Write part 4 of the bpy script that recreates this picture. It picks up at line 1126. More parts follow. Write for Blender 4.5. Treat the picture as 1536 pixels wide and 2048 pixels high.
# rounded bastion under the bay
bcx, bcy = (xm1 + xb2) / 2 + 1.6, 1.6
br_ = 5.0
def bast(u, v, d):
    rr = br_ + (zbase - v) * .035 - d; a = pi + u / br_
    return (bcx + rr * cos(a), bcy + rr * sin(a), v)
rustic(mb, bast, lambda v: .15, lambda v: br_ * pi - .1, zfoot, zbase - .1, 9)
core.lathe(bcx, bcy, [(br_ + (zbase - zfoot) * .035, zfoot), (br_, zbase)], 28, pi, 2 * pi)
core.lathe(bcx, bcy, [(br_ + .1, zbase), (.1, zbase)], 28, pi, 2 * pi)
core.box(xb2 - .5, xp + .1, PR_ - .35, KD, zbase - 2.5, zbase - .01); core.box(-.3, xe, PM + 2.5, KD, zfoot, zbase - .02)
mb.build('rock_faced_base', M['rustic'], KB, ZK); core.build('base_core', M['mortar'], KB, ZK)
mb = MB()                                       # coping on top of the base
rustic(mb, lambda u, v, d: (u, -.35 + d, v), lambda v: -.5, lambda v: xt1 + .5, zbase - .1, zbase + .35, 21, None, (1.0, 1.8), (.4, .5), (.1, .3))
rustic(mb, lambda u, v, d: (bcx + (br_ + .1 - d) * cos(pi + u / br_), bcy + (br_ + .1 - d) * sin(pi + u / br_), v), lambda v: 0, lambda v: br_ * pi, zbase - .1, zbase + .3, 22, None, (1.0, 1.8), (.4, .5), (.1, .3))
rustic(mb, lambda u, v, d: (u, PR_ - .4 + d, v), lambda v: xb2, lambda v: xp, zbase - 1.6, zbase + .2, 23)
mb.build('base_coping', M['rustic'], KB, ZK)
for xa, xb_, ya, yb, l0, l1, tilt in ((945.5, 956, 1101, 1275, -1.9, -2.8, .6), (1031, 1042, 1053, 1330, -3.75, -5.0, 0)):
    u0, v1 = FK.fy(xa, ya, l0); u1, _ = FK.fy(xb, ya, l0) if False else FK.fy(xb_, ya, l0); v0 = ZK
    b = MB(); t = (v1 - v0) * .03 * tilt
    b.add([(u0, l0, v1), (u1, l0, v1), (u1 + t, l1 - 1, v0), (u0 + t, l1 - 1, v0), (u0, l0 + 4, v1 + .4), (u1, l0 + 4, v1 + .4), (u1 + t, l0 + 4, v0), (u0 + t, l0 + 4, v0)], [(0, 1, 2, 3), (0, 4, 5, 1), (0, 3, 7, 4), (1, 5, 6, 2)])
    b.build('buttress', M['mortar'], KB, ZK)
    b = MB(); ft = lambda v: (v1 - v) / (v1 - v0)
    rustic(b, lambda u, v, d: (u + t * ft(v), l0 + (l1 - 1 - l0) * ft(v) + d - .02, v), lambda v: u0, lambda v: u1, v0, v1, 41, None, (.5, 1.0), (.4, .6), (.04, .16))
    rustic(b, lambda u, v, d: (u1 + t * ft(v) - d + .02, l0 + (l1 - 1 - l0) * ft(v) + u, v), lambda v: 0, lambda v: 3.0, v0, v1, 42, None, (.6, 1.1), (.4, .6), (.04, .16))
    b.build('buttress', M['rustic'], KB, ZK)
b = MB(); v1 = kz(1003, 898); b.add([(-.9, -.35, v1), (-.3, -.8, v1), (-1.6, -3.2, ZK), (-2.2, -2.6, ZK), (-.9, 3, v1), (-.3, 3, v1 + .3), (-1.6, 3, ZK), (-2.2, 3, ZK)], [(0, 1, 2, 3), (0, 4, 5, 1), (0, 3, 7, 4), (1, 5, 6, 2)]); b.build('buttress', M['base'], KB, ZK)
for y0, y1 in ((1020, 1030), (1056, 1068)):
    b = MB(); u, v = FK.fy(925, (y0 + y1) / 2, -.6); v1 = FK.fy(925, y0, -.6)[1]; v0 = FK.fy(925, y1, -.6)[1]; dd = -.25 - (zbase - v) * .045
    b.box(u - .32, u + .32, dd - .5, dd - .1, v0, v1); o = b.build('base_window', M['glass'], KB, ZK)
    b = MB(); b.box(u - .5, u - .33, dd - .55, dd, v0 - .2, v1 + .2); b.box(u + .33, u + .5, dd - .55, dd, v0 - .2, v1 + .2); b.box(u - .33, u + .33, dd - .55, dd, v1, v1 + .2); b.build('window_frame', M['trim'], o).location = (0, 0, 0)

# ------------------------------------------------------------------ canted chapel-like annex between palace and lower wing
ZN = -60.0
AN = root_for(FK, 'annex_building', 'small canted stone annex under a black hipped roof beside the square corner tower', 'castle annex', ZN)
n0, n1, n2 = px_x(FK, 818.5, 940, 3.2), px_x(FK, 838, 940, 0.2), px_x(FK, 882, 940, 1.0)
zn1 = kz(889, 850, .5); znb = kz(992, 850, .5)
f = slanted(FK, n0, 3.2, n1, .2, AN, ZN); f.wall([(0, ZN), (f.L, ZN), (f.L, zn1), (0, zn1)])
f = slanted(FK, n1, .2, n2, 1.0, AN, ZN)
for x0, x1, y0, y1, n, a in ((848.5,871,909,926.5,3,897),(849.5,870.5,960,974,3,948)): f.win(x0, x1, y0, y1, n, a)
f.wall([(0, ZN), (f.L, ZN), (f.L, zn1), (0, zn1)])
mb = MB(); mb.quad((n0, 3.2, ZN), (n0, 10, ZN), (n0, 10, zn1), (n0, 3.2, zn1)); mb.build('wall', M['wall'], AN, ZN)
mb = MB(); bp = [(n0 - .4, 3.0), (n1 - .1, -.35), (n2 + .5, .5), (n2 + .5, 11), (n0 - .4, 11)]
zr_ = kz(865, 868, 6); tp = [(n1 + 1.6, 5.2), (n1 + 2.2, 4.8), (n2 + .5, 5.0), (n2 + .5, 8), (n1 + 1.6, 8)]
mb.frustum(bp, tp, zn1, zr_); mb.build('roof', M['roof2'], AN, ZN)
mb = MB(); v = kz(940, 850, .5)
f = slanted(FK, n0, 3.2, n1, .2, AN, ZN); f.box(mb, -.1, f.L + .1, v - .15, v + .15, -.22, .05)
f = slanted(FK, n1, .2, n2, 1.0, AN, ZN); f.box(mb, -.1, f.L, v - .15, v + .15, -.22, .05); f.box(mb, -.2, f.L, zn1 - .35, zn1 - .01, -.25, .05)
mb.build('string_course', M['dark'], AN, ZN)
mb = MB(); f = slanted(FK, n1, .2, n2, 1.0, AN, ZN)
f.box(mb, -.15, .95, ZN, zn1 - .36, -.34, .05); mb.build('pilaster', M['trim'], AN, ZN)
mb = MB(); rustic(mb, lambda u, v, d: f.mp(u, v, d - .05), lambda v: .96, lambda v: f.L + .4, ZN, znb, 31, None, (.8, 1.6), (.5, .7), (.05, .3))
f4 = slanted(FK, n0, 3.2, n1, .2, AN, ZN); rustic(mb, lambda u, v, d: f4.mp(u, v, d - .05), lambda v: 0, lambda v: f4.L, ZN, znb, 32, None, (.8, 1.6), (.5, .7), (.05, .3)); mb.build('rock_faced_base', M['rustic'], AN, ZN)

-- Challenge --
All of the material must be reproduced exactly.

-- Task result --
Write part 4 of the bpy script that recreates this picture. It picks up at line 1126. More parts follow. Write for Blender 4.5. Treat the picture as 1536 pixels wide and 2048 pixels high.
# rounded bastion under the bay
bcx, bcy = (xm1 + xb2) / 2 + 1.6, 1.6
br_ = 5.0
def bast(u, v, d):
    rr = br_ + (zbase - v) * .035 - d; a = pi + u / br_
    return (bcx + rr * cos(a), bcy + rr * sin(a), v)
rustic(mb, bast, lambda v: .15, lambda v: br_ * pi - .1, zfoot, zbase - .1, 9)
core.lathe(bcx, bcy, [(br_ + (zbase - zfoot) * .035, zfoot), (br_, zbase)], 28, pi, 2 * pi)
core.lathe(bcx, bcy, [(br_ + .1, zbase), (.1, zbase)], 28, pi, 2 * pi)
core.box(xb2 - .5, xp + .1, PR_ - .35, KD, zbase - 2.5, zbase - .01); core.box(-.3, xe, PM + 2.5, KD, zfoot, zbase - .02)
mb.build('rock_faced_base', M['rustic'], KB, ZK); core.build('base_core', M['mortar'], KB, ZK)
mb = MB()                                       # coping on top of the base
rustic(mb, lambda u, v, d: (u, -.35 + d, v), lambda v: -.5, lambda v: xt1 + .5, zbase - .1, zbase + .35, 21, None, (1.0, 1.8), (.4, .5), (.1, .3))
rustic(mb, lambda u, v, d: (bcx + (br_ + .1 - d) * cos(pi + u / br_), bcy + (br_ + .1 - d) * sin(pi + u / br_), v), lambda v: 0, lambda v: br_ * pi, zbase - .1, zbase + .3, 22, None, (1.0, 1.8), (.4, .5), (.1, .3))
rustic(mb, lambda u, v, d: (u, PR_ - .4 + d, v), lambda v: xb2, lambda v: xp, zbase - 1.6, zbase + .2, 23)
mb.build('base_coping', M['rustic'], KB, ZK)
for xa, xb_, ya, yb, l0, l1, tilt in ((945.5, 956, 1101, 1275, -1.9, -2.8, .6), (1031, 1042, 1053, 1330, -3.75, -5.0, 0)):
    u0, v1 = FK.fy(xa, ya, l0); u1, _ = FK.fy(xb, ya, l0) if False else FK.fy(xb_, ya, l0); v0 = ZK
    b = MB(); t = (v1 - v0) * .03 * tilt
    b.add([(u0, l0, v1), (u1, l0, v1), (u1 + t, l1 - 1, v0), (u0 + t, l1 - 1, v0), (u0, l0 + 4, v1 + .4), (u1, l0 + 4, v1 + .4), (u1 + t, l0 + 4, v0), (u0 + t, l0 + 4, v0)], [(0, 1, 2, 3), (0, 4, 5, 1), (0, 3, 7, 4), (1, 5, 6, 2)])
    b.build('buttress', M['mortar'], KB, ZK)
    b = MB(); ft = lambda v: (v1 - v) / (v1 - v0)
    rustic(b, lambda u, v, d: (u + t * ft(v), l0 + (l1 - 1 - l0) * ft(v) + d - .02, v), lambda v: u0, lambda v: u1, v0, v1, 41, None, (.5, 1.0), (.4, .6), (.04, .16))
    rustic(b, lambda u, v, d: (u1 + t * ft(v) - d + .02, l0 + (l1 - 1 - l0) * ft(v) + u, v), lambda v: 0, lambda v: 3.0, v0, v1, 42, None, (.6, 1.1), (.4, .6), (.04, .16))
    b.build('buttress', M['rustic'], KB, ZK)
b = MB(); v1 = kz(1003, 898); b.add([(-.9, -.35, v1), (-.3, -.8, v1), (-1.6, -3.2, ZK), (-2.2, -2.6, ZK), (-.9, 3, v1), (-.3, 3, v1 + .3), (-1.6, 3, ZK), (-2.2, 3, ZK)], [(0, 1, 2, 3), (0, 4, 5, 1), (0, 3, 7, 4), (1, 5, 6, 2)]); b.build('buttress', M['base'], KB, ZK)
for y0, y1 in ((1020, 1030), (1056, 1068)):
    b = MB(); u, v = FK.fy(925, (y0 + y1) / 2, -.6); v1 = FK.fy(925, y0, -.6)[1]; v0 = FK.fy(925, y1, -.6)[1]; dd = -.25 - (zbase - v) * .045
    b.box(u - .32, u + .32, dd - .5, dd - .1, v0, v1); o = b.build('base_window', M['glass'], KB, ZK)
    b = MB(); b.box(u - .5, u - .33, dd - .55, dd, v0 - .2, v1 + .2); b.box(u + .33, u + .5, dd - .55, dd, v0 - .2, v1 + .2); b.box(u - .33, u + .33, dd - .55, dd, v1, v1 + .2); b.build('window_frame', M['trim'], o).location = (0, 0, 0)

# ------------------------------------------------------------------ canted chapel-like annex between palace and lower wing
ZN = -60.0
AN = root_for(FK, 'annex_building', 'small canted stone annex under a black hipped roof beside the square corner tower', 'castle annex', ZN)
n0, n1, n2 = px_x(FK, 818.5, 940, 3.2), px_x(FK, 838, 940, 0.2), px_x(FK, 882, 940, 1.0)
zn1 = kz(889, 850, .5); znb = kz(992, 850, .5)
f = slanted(FK, n0, 3.2, n1, .2, AN, ZN); f.wall([(0, ZN), (f.L, ZN), (f.L, zn1), (0, zn1)])
f = slanted(FK, n1, .2, n2, 1.0, AN, ZN)
for x0, x1, y0, y1, n, a in ((848.5,871,909,926.5,3,897),(849.5,870.5,960,974,3,948)): f.win(x0, x1, y0, y1, n, a)
f.wall([(0, ZN), (f.L, ZN), (f.L, zn1), (0, zn1)])
mb = MB(); mb.quad((n0, 3.2, ZN), (n0, 10, ZN), (n0, 10, zn1), (n0, 3.2, zn1)); mb.build('wall', M['wall'], AN, ZN)
mb = MB(); bp = [(n0 - .4, 3.0), (n1 - .1, -.35), (n2 + .5, .5), (n2 + .5, 11), (n0 - .4, 11)]
zr_ = kz(865, 868, 6); tp = [(n1 + 1.6, 5.2), (n1 + 2.2, 4.8), (n2 + .5, 5.0), (n2 + .5, 8), (n1 + 1.6, 8)]
mb.frustum(bp, tp, zn1, zr_); mb.build('roof', M['roof2'], AN, ZN)
mb = MB(); v = kz(940, 850, .5)
f = slanted(FK, n0, 3.2, n1, .2, AN, ZN); f.box(mb, -.1, f.L + .1, v - .15, v + .15, -.22, .05)
f = slanted(FK, n1, .2, n2, 1.0, AN, ZN); f.box(mb, -.1, f.L, v - .15, v + .15, -.22, .05); f.box(mb, -.2, f.L, zn1 - .35, zn1 - .01, -.25, .05)
mb.build('string_course', M['dark'], AN, ZN)
mb = MB(); f = slanted(FK, n1, .2, n2, 1.0, AN, ZN)
f.box(mb, -.15, .95, ZN, zn1 - .36, -.34, .05); mb.build('pilaster', M['trim'], AN, ZN)
mb = MB(); rustic(mb, lambda u, v, d: f.mp(u, v, d - .05), lambda v: .96, lambda v: f.L + .4, ZN, znb, 31, None, (.8, 1.6), (.5, .7), (.05, .3))
f4 = slanted(FK, n0, 3.2, n1, .2, AN, ZN); rustic(mb, lambda u, v, d: f4.mp(u, v, d - .05), lambda v: 0, lambda v: f4.L, ZN, znb, 32, None, (.8, 1.6), (.5, .7), (.05, .3)); mb.build('rock_faced_base', M['rustic'], AN, ZN)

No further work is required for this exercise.